By unknown | Nov 13, 2007 | COMMENTS [ 0 ]

Book: Shades of Difference: Mac Maharaj and his struggle for South Africa

Book: Shades of Difference: Mac Maharaj and his struggle for South Africa

Author: Padraig O'Malley

Publisher: Viking

Reviewer: Musa Zondi

Perhaps two quotes in Business Day of November 6 provided the perfect summary to a review of Mac Maharaj's Shades of Difference.

The English author and mystery novelist GK Chesterton is quoted: "He may be mad, but there's method in his madness. There nearly always is method in madness. It's what drives men mad, being methodical."

He might not have been referring to Maharaj per se, but this is a summary of his life and times.

Maharaj was born a year earlier - in 1935 - before the said author died. Even Chesterton could not have foreseen the amount and scale of the method in the madness that was to define Maharaj's life. From growing up in economically depressed Newcastle to his never-ending brushes with the law, his life is full of irony, betrayal, deceit, struggle and a really brilliant mind.

Maharaj betrayed his family, was not there for his wives - Tim and Zarina; caused untold pain to his children Milou and Joey who became a laughing stock when his Vula shenanigans were exposed as well as his supposed corruption; lied to the movement about his whereabouts and generally became, as Mandela once referred to him, a troublemaker.

Which brings me to the second quotation. Penned by the Greek slave and fable author Aesop aeons before Christ was born, it simply says: "We hang the petty thieves and appoint the great ones to public office."

Not much seems to have changed. O'Malley writes Maharaj's story with a great deal of emotion about how allegations of impropriety which were announced with great fanfare by the National Director of Prosecutions, have ended up confining him to the dustbin of history and left him jobless.

After all, who would want to employ someone who has allegations of impropriety hanging over his head? FirstRand eventually let Maharaj go - something he himself asked for even though an investigation by the bank had cleared him.

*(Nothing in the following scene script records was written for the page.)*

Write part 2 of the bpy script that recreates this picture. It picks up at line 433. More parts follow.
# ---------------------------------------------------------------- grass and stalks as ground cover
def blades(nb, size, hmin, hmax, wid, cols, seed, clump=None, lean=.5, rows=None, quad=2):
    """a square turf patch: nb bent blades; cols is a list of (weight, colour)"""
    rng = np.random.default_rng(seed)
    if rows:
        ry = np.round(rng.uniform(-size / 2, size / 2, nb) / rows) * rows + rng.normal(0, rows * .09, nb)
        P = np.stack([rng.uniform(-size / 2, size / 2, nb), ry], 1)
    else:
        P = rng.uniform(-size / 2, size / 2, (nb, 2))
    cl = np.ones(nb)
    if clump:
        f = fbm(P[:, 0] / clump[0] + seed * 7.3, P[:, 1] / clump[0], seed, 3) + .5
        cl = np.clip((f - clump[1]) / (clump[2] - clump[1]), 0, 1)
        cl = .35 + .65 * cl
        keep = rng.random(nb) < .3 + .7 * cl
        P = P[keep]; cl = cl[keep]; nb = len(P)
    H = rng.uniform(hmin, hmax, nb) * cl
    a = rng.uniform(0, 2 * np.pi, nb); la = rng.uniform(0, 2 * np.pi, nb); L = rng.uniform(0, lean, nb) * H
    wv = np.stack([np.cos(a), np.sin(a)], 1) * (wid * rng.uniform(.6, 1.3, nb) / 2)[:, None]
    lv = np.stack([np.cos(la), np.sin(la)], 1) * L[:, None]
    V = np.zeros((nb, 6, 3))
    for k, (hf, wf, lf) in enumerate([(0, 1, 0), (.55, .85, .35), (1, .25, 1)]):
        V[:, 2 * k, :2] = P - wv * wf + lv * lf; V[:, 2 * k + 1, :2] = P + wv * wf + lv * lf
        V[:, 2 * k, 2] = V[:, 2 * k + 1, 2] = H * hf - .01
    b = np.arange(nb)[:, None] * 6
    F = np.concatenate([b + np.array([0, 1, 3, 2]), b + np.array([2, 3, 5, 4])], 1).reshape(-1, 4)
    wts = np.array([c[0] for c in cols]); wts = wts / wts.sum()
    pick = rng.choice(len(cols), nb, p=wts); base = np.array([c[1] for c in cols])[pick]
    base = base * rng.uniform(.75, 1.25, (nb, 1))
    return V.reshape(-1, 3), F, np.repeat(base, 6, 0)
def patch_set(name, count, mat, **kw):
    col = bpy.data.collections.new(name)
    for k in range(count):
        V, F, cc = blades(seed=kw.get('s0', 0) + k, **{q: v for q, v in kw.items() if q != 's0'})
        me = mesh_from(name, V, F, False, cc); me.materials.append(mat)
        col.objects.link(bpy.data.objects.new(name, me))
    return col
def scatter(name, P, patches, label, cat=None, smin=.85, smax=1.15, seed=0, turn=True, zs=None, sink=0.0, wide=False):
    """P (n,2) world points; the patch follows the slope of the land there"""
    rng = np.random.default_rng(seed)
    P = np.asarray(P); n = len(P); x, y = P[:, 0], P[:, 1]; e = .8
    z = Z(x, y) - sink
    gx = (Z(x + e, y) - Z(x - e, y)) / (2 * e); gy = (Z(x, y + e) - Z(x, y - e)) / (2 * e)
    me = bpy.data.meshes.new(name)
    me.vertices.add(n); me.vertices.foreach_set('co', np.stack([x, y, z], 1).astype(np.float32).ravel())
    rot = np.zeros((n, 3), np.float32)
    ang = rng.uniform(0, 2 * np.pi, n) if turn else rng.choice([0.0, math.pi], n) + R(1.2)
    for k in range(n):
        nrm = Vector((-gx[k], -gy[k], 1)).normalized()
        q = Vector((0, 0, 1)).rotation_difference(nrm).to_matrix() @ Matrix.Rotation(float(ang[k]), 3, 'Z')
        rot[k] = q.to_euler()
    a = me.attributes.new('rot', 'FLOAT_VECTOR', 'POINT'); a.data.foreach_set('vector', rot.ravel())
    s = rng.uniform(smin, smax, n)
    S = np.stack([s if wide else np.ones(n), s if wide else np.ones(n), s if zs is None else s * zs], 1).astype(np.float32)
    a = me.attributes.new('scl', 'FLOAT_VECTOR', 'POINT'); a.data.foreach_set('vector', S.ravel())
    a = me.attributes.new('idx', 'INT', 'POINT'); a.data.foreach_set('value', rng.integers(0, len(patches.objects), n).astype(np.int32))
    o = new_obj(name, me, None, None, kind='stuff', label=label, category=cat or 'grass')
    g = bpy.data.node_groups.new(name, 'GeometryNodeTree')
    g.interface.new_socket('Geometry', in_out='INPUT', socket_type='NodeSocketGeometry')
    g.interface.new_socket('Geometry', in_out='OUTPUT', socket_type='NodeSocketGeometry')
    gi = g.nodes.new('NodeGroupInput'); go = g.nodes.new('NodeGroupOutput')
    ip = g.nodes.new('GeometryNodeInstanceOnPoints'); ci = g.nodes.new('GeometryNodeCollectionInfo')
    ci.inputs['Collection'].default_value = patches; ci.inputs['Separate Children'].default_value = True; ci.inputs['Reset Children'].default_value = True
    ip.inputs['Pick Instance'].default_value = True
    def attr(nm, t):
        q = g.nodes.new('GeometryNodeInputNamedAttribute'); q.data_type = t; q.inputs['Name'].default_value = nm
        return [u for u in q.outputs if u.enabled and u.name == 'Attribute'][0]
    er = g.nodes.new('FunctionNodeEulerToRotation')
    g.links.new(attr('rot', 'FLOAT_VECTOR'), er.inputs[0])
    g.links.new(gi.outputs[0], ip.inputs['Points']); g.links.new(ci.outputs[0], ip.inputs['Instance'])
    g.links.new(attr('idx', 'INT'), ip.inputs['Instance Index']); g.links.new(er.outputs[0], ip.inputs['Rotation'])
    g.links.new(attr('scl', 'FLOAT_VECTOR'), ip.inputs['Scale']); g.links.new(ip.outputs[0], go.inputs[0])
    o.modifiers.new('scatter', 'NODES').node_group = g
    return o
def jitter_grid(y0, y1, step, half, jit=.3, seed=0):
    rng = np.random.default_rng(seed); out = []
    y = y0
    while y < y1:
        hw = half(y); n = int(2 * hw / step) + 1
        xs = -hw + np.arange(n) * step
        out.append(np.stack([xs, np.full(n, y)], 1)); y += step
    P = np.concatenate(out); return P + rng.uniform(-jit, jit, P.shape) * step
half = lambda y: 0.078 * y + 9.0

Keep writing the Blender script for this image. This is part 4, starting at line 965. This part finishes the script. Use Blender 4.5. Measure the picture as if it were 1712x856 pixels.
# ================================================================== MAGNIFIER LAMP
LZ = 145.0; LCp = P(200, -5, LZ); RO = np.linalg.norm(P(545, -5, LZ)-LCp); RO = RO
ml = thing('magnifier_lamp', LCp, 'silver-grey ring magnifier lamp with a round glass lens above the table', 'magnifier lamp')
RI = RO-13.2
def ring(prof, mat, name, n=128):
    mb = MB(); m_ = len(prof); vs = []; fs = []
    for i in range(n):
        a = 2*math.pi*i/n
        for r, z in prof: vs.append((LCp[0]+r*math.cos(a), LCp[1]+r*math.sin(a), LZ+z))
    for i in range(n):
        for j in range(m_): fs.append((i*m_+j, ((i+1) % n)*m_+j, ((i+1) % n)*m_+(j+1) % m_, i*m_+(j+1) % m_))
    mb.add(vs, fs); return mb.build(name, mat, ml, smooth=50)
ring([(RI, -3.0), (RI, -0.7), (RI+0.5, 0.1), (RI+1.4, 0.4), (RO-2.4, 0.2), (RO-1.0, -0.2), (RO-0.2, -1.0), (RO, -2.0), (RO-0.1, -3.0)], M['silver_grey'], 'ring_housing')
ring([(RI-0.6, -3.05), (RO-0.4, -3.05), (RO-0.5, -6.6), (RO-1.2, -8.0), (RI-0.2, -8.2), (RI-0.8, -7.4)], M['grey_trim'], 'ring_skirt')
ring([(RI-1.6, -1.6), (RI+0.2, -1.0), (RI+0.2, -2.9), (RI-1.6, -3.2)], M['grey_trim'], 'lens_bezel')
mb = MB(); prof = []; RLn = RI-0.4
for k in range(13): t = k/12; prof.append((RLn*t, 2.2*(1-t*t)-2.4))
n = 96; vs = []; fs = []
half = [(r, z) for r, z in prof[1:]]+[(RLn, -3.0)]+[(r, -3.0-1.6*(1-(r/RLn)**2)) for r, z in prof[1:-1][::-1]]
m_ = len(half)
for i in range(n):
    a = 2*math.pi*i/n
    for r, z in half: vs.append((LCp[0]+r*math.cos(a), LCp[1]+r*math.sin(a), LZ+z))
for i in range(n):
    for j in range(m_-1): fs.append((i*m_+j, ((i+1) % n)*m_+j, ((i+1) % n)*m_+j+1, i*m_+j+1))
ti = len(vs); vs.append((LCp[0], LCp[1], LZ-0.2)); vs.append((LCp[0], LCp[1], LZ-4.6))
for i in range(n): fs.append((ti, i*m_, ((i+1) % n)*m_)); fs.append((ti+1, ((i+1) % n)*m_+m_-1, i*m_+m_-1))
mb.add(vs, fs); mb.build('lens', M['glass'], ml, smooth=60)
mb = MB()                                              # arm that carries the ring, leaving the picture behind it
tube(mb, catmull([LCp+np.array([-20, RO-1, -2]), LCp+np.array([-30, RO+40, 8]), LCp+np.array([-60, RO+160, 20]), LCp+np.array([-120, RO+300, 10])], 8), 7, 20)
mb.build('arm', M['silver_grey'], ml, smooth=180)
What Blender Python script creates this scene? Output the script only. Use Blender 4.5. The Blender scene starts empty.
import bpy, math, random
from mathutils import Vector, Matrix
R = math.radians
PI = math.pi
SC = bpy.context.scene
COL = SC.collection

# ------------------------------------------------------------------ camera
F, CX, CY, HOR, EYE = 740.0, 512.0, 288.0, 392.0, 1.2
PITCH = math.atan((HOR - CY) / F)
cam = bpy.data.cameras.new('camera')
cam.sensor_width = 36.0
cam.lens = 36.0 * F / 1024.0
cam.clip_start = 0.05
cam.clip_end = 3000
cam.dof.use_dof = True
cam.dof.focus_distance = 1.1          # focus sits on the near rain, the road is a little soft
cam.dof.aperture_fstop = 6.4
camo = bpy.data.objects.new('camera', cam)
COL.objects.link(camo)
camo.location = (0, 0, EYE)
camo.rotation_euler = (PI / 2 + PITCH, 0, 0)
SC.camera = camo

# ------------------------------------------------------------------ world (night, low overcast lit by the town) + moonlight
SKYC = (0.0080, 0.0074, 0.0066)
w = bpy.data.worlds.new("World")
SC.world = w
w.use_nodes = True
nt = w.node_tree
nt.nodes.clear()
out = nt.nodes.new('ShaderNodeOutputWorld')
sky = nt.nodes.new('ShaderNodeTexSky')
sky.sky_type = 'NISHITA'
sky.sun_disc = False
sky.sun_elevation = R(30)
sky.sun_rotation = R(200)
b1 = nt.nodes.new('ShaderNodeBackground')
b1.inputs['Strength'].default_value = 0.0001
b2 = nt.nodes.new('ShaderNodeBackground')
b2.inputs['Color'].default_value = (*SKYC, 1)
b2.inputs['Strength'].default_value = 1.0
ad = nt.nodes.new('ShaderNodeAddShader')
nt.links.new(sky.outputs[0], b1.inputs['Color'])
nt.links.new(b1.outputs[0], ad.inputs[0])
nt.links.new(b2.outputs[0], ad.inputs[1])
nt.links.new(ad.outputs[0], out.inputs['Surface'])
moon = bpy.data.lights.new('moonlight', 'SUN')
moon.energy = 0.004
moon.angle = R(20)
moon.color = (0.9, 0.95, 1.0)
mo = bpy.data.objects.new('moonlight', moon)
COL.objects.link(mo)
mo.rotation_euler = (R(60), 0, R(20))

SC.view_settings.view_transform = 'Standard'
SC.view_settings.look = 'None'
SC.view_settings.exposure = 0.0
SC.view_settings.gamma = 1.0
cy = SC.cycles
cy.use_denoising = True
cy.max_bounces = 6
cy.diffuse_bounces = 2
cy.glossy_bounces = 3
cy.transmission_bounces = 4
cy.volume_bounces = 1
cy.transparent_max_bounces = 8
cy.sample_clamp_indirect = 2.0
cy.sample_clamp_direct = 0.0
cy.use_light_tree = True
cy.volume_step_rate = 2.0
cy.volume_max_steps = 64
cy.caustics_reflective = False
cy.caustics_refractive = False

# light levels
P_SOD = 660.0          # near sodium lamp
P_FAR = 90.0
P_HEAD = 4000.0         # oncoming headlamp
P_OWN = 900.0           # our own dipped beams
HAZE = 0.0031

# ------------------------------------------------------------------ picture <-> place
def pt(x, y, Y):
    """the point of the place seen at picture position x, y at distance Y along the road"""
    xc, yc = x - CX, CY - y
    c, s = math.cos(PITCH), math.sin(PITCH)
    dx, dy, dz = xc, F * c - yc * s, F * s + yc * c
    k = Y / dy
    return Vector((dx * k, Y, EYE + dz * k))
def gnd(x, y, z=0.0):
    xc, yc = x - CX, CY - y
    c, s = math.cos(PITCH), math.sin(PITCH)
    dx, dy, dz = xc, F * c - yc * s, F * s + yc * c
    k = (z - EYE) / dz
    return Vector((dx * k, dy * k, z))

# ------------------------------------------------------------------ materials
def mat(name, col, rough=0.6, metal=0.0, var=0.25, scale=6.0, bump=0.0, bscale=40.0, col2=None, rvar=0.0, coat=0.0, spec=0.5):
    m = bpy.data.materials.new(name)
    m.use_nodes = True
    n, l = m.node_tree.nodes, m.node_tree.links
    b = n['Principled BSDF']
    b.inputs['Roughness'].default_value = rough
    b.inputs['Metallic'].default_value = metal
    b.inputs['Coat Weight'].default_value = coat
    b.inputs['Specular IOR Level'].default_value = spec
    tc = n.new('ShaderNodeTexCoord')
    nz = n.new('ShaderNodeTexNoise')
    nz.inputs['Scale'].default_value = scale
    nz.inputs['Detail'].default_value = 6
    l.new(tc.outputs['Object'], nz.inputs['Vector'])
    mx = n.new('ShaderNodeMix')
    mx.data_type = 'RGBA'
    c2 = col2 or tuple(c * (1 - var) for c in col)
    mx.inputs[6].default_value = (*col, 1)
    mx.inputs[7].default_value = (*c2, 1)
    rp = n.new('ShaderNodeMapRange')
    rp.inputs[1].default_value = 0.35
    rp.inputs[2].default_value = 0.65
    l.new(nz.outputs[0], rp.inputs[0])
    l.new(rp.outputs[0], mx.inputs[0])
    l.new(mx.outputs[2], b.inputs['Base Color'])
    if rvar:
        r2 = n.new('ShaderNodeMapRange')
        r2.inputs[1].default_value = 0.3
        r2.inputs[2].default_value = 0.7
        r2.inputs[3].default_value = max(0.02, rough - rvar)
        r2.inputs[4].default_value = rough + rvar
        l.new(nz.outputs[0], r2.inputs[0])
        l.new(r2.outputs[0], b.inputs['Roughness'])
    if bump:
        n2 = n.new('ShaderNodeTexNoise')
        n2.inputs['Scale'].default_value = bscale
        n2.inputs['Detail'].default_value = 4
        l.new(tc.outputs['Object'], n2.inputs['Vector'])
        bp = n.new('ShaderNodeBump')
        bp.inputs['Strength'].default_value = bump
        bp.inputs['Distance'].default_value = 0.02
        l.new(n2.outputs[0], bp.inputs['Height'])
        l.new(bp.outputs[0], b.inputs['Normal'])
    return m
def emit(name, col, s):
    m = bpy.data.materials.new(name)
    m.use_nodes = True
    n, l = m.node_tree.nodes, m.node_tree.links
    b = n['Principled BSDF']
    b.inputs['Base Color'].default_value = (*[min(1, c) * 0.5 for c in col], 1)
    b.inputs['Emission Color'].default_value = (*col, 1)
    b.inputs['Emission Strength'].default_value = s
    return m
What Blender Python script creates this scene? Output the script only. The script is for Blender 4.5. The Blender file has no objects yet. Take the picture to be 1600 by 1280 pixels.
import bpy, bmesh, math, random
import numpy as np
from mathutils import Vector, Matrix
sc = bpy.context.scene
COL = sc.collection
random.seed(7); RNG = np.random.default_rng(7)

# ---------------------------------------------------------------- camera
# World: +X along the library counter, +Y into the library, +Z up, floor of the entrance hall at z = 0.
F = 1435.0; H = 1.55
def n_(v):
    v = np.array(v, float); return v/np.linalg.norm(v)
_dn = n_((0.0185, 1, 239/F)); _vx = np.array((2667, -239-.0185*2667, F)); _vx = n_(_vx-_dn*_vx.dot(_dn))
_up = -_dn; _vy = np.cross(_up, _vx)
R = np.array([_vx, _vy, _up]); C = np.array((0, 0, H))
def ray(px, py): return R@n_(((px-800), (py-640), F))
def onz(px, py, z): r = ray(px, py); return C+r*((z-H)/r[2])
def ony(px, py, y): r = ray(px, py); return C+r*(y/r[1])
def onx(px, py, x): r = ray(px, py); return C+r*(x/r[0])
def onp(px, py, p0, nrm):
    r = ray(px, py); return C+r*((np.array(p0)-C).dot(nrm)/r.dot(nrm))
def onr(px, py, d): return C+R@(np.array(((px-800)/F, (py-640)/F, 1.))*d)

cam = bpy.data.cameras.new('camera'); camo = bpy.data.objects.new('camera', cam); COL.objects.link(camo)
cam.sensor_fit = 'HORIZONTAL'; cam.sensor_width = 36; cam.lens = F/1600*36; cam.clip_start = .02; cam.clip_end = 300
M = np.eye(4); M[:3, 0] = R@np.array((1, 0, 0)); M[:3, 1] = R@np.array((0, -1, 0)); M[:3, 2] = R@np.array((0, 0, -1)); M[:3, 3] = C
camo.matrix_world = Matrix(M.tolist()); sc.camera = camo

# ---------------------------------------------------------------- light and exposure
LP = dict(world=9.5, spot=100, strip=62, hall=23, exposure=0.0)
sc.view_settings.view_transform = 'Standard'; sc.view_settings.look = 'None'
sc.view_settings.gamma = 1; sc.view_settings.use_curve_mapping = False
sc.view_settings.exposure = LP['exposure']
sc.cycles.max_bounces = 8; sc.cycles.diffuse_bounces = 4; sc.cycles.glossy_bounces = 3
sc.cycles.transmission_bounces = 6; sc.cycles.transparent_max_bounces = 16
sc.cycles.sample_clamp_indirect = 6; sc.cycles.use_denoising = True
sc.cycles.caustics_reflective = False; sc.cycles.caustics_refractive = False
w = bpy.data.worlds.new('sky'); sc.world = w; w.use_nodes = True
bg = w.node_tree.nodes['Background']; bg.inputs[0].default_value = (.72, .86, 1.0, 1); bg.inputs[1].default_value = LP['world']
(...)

Is he innocent of everything of which he was accused? I don't know. The only thing is that his accusers have provided no evidence of his wrongdoing. Unfortunately this rings true for several former comrades, who have been turned on by people they considered highly.

Mandela writes a moving foreword to the book.

"And finally, there is a question that O'Malley (the author Padraig) raised and Mac addresses forthrightly and with poignant eloquence - the question that each of us raises on occasion when we are alone with our own thoughts: what did we do to the people who loved us, our spouses, children, family?

"What price had they to pay for the choices we imposed on them? . The fact is that we inflicted irreparable damage to those closest to us. We were selfish. Our vision for our people blinded us to any other view. And perhaps that's the way it has to be."

Maharaj's family and the countless people who made the ultimate sacrifice, suffered for the cause of freedom. But in his case, they still do.

His book is one of those seminal works that every South African should read. If you have read Mandela's Long Road to Freedom and other annals of our struggle, it is imperative to add this one to your collection because it provides an important and vital thread to the understanding of South Africa, then, now and into the future.

This is a personal yet public journey of one individual whose impact on multitudes is incalculable.